▸ **Supplied information**:
■ ■ ■
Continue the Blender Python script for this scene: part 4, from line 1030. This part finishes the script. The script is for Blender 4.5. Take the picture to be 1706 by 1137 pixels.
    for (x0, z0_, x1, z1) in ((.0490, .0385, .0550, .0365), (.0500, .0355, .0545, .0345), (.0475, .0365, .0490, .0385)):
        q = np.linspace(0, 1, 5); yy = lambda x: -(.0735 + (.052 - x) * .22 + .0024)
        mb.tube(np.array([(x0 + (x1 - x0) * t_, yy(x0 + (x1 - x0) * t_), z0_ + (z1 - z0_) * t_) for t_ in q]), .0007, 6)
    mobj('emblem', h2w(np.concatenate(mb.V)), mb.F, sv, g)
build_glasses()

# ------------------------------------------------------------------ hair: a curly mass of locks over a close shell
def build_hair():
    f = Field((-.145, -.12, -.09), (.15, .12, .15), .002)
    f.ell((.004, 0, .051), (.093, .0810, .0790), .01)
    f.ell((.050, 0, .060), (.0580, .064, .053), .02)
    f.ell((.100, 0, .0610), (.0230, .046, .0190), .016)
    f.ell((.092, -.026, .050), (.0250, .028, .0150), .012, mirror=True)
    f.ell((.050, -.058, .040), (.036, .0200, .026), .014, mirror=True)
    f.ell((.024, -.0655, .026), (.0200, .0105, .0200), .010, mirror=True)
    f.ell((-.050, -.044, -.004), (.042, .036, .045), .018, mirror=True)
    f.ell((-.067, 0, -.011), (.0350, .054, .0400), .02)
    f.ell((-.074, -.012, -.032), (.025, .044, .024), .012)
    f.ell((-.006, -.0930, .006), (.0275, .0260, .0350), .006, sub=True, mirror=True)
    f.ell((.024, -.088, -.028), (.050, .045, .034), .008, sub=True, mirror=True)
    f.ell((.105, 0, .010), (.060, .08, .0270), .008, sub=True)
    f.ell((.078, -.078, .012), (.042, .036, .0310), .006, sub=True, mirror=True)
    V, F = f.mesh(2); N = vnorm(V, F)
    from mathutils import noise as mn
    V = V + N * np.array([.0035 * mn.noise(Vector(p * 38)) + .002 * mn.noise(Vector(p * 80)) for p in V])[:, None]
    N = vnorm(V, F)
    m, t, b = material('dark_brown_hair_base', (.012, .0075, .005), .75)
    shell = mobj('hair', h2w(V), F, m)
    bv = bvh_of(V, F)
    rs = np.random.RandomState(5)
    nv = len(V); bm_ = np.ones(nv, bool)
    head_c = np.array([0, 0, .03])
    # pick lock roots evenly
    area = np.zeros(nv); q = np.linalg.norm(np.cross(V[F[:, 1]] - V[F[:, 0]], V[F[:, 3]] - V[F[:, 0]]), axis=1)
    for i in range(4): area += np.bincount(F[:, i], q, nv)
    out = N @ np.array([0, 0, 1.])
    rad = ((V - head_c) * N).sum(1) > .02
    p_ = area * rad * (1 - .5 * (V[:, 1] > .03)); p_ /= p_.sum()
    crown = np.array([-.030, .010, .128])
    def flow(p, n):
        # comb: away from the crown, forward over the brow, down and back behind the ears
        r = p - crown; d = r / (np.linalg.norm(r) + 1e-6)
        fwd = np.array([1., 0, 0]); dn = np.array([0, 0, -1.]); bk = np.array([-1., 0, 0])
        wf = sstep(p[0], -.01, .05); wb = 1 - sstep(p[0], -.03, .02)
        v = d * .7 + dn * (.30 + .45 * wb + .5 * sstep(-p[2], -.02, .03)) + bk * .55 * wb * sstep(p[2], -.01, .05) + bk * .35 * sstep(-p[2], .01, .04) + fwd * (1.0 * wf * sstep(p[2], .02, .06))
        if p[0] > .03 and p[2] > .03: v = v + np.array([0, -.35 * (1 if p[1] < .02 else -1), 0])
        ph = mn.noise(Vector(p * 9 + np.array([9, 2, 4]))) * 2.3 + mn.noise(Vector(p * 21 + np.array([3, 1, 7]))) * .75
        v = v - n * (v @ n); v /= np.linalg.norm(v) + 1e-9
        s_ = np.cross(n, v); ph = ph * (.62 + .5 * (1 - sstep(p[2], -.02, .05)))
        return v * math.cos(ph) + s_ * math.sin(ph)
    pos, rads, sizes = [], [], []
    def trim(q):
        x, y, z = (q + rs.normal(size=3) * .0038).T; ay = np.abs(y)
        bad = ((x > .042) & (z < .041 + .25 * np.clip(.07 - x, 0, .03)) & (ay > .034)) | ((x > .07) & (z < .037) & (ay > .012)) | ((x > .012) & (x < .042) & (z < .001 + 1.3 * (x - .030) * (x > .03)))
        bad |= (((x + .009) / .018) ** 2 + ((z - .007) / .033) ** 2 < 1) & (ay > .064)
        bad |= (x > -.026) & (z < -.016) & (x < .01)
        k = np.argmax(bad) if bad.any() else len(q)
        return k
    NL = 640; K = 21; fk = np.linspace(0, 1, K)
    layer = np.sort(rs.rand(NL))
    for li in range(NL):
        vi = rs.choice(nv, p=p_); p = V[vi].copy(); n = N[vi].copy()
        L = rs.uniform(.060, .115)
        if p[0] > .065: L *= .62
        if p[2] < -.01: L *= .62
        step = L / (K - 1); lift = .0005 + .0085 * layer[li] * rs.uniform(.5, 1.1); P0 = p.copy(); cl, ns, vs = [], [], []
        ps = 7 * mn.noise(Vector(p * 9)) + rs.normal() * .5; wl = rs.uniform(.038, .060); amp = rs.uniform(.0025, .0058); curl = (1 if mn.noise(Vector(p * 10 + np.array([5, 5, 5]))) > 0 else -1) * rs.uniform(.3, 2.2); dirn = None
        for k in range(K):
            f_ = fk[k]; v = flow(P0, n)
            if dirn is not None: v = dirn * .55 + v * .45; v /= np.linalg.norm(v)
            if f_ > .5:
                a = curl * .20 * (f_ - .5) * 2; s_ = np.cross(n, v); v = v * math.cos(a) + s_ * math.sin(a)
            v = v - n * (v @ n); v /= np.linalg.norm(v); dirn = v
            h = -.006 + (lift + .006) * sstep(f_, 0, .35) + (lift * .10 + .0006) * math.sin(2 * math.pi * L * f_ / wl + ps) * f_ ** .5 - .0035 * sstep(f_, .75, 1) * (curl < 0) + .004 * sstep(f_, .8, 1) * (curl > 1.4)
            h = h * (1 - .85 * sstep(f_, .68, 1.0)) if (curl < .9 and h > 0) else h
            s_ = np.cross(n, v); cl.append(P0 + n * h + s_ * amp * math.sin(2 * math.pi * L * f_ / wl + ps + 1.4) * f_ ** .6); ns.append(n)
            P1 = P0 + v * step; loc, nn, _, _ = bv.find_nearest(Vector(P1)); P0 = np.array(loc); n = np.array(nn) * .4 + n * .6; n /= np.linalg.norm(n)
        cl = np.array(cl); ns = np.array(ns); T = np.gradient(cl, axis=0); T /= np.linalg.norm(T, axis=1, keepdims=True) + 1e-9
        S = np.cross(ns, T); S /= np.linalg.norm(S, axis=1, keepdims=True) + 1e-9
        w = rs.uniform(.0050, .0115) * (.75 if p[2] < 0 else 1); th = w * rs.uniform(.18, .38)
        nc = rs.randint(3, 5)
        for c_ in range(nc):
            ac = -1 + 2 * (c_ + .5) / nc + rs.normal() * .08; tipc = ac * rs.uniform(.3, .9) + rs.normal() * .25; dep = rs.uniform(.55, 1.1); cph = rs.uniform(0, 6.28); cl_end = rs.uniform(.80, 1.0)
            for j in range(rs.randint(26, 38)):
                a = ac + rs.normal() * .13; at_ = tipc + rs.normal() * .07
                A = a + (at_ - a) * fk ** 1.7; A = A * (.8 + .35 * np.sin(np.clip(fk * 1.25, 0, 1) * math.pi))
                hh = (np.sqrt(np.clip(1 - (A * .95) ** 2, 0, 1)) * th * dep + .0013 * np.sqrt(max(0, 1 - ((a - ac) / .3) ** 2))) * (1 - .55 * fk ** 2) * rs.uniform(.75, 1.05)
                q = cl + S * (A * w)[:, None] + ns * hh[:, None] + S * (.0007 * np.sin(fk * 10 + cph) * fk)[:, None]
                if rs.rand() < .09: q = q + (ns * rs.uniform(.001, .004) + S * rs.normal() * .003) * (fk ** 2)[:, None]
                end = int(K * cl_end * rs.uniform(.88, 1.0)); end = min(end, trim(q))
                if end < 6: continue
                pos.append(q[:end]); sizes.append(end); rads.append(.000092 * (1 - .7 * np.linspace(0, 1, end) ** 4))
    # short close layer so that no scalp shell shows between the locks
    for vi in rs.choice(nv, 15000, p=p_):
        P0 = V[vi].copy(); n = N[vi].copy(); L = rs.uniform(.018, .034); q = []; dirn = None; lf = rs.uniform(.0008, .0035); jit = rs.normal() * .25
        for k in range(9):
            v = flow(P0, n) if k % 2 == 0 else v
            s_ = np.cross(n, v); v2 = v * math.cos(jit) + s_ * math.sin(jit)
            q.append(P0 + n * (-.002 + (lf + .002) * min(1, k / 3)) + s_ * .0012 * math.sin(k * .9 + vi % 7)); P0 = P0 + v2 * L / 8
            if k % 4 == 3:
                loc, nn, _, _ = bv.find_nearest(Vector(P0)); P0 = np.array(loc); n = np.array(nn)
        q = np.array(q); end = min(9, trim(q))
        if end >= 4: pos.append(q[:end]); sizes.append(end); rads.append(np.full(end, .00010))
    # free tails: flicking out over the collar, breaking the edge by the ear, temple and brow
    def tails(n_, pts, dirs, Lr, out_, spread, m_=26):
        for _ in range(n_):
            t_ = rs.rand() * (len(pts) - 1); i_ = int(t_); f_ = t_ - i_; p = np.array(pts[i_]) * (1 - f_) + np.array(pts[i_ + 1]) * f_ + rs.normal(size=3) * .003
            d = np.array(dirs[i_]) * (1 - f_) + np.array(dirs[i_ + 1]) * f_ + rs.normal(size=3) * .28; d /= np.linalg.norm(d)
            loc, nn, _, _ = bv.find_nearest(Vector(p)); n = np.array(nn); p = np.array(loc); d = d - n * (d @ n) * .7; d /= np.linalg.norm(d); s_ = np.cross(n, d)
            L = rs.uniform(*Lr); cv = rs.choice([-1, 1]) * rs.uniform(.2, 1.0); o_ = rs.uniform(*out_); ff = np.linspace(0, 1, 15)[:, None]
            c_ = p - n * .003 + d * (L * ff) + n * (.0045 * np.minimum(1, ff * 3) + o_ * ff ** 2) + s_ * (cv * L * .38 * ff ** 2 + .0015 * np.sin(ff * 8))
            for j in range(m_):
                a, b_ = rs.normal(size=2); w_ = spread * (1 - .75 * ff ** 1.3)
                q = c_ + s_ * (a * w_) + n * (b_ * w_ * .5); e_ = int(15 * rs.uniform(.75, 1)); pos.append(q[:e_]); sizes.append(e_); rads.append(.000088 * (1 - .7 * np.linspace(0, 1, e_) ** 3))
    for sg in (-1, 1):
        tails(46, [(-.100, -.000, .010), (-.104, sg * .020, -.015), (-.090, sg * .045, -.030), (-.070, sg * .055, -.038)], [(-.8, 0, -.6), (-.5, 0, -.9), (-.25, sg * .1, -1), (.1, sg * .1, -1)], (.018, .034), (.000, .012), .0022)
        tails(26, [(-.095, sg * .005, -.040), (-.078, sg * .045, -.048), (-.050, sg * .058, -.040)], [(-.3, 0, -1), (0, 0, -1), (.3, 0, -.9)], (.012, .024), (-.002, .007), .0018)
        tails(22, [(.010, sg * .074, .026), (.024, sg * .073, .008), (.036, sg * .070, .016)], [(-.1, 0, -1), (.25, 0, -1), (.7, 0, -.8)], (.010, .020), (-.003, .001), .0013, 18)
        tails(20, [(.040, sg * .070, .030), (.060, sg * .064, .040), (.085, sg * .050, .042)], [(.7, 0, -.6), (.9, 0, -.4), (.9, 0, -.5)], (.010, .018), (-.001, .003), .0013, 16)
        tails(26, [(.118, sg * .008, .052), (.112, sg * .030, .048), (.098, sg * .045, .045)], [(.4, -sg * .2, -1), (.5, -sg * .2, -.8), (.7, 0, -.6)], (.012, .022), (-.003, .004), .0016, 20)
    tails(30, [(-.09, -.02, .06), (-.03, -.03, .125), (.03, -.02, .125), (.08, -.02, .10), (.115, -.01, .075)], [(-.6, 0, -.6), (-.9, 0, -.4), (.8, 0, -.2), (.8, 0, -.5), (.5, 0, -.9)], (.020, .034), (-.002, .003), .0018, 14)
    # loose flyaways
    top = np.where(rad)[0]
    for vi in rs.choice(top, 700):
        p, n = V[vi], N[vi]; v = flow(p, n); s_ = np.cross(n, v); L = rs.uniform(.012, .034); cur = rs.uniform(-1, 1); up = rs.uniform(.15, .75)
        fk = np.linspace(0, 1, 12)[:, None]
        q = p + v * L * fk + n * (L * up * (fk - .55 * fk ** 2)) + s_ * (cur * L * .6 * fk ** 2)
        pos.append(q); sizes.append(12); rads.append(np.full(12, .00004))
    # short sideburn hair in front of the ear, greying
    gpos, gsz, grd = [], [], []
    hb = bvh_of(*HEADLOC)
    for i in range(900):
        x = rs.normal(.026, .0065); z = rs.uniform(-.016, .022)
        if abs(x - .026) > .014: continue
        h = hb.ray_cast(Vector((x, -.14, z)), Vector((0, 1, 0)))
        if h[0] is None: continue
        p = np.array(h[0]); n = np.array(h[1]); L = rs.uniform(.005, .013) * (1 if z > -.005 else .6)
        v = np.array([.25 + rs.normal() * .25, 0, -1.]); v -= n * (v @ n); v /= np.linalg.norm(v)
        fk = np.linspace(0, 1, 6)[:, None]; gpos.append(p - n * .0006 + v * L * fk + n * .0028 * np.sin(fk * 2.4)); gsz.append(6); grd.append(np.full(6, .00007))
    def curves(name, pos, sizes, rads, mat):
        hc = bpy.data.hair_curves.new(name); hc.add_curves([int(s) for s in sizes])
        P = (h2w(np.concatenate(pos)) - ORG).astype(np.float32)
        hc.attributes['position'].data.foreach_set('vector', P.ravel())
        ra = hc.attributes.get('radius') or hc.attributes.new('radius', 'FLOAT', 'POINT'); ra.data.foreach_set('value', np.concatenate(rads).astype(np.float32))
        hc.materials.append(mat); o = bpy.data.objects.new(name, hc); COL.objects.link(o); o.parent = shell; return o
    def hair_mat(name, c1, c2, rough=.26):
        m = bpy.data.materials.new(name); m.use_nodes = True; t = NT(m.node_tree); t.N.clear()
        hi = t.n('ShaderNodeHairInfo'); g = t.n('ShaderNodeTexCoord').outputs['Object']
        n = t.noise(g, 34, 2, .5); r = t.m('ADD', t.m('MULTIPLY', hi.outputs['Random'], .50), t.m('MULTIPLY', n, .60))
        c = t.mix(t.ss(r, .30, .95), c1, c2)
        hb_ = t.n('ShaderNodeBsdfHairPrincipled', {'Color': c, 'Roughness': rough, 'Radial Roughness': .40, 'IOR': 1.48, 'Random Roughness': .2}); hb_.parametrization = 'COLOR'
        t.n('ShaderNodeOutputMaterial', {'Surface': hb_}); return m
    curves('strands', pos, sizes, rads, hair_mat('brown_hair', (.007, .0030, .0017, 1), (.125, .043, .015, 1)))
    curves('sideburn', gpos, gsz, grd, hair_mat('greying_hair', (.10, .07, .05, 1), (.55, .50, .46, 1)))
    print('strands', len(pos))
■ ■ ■
▸ **Exercise description**: Give the lines again, exactly as they stand, from the beginning of the data through the line with "build_glasses()".

▸ **Solution to the exercise**:
Continue the Blender Python script for this scene: part 4, from line 1030. This part finishes the script. The script is for Blender 4.5. Take the picture to be 1706 by 1137 pixels.
    for (x0, z0_, x1, z1) in ((.0490, .0385, .0550, .0365), (.0500, .0355, .0545, .0345), (.0475, .0365, .0490, .0385)):
        q = np.linspace(0, 1, 5); yy = lambda x: -(.0735 + (.052 - x) * .22 + .0024)
        mb.tube(np.array([(x0 + (x1 - x0) * t_, yy(x0 + (x1 - x0) * t_), z0_ + (z1 - z0_) * t_) for t_ in q]), .0007, 6)
    mobj('emblem', h2w(np.concatenate(mb.V)), mb.F, sv, g)
build_glasses()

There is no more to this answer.